A friend of ours, David Hynes, was showing his mixed media works (i.e. collages) in this year’s iteration of the Toronto Outdoor Art Exhibition down at Nathan Phillips Square. The show itself was a mixed bag, trying (a little bit unsuccessfully) to walk that narrow path between popular appeal and artistic integrity. There were scads of artisans displaying their neo-romantic pap that would be sure to tug at the heart strings—and purse strings—of the genteel folk from the burbs. But there was also a sizable gathering of artists who know what they’re doing. This popular/legitimate dichotomy is pretty much analogous to the comatose/wide awake dichotomy. Most of us, most of the time, are asleep to the more immediate ways our culture touches us; sadly, some are narcoleptic; but for most, we find ourselves periodically jolted from our slumbers so that we can participate for a time. I’m pleased to announce that, when we ran into David Hynes, he was wide awake. His collages are ample evidence of this. His collages look in two directions: they look backward with an obvious debt to their sources, but they look forward with strikingly surreal images that are fresh and have an immediacy that makes it easy to believe (mistakenly) that they have been digitally generated.

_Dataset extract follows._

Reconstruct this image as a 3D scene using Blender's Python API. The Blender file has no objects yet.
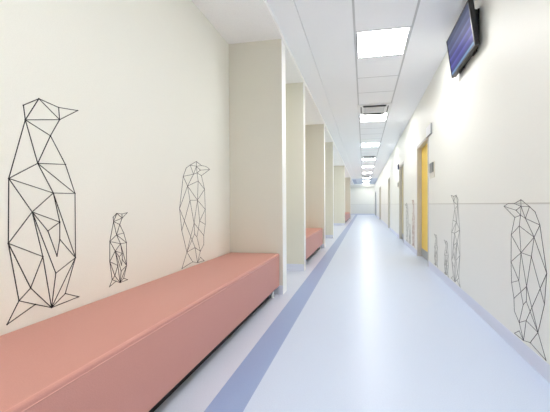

I was particularly taken by his “National Hollow Graphics” series. He took issues of the National Geographics Magazine and, for each issue, produced a collage solely from images found in that issue. When he had completed the series, he stacked the used issues and “sealed” them with a C-clamp so that he wouldn’t use them again. The used-up issues looked a bit like orange peels after they have been squeezed dry in a juicer. The process reminds me of Keats’ sonnet, “Nuns fret not at their narrow convent cell …” Although the discipline seems limiting, whether writing poetry according to seemingly arbitrary rules or creating collages according to self-imposed restrictions, nevertheless it is a paradox of creativity that it is precisely in the tightest confines that one discovers the greatest freedom. Perhaps, because it is more challenging to produce work that is fresh, one works harder to do so. Perhaps one brings to the project a heightened intentionality. Whatever the reason, the results of Mr. Hynes’ efforts bear out my observation. Be sure to view them at his website: www.davidhynes.net.
The collages also made me mindful of the emerging proprietary rights/cultural freedom debate. Click on my “copyright” category for more about the potentially self-negating efforts of the powerful American copyright lobby which asserts a rights-based notion of our cultural “products.” By definition, collages are derivative works—they are created from the creativity of others. On one view, David Hynes has “stolen” images which are owned by the National Geographic Society. On another view, David Hynes is participating in an amorphous process which is essential to our sense of a collective identity. In Canada, the latter view still prevails; but in America, things have grown murky.
What can we say about the source of David’s images? Technically, the National Geographic Society owns the images which appear in its magazines, but the notion of ownership does not sit easily with the NGS’s roles as charitable organization, as documenter of endangered ecosystems and vanishing cultures, as public educator, as an historic institution intimately tied to our identity as a people (as a species?). For many Americans (and Canadians), the NGS has been their only window onto the rest of the world; its images of the other, the different, the strange, the foreign, have been for many the primary point of reference from which to measure their own sense of identity. And yet, all these images, and their accompanying commentaries, are not really images of the other, the different, the strange, the foreign; more than anything else, they function as an affirmation of what it means to be American. The NGS does not educate us so much about distant places as it does about the ground where we stand. And so, when someone like David Hynes chooses to dissect and rearrange those images, this becomes something of a meditation, a gaze inward, a reflection on what it means to be one of the people who stands on this side of the NGS window. The results are emphatically not “pretty pictures” to hang over the mantle beside the lovely ivory carvings from Botswana and the teak figurines from Java.
Today, there comes a point in the arc of the creative trajectory when one reaches an escape velocity. The gravity of modern notions (like a fixed place, a clear point of view, the certainty of the other’s otherness) can no longer hold the artist in its orbit. The artisans continue to whirl around in their ellipses, returning us to places we have already tracked, but even dead balls of rock can do that. The instant one comes awake to one’s position on the trajectory, one must plot a new course. This is not merely a possibility; it is a necessity. One can never again look at a photograph of Kikuyu standing on a plain in Kenya and say: “Look at the strange, brown-skinned tribal people; thank God I don’t live like that.” Art—David Hynes’ art—becomes political. A fresh way of looking at photographs fosters a fresh way of looking at ourselves and our relation to the other. Quite possibly, it points us to a path that leads to a saner life.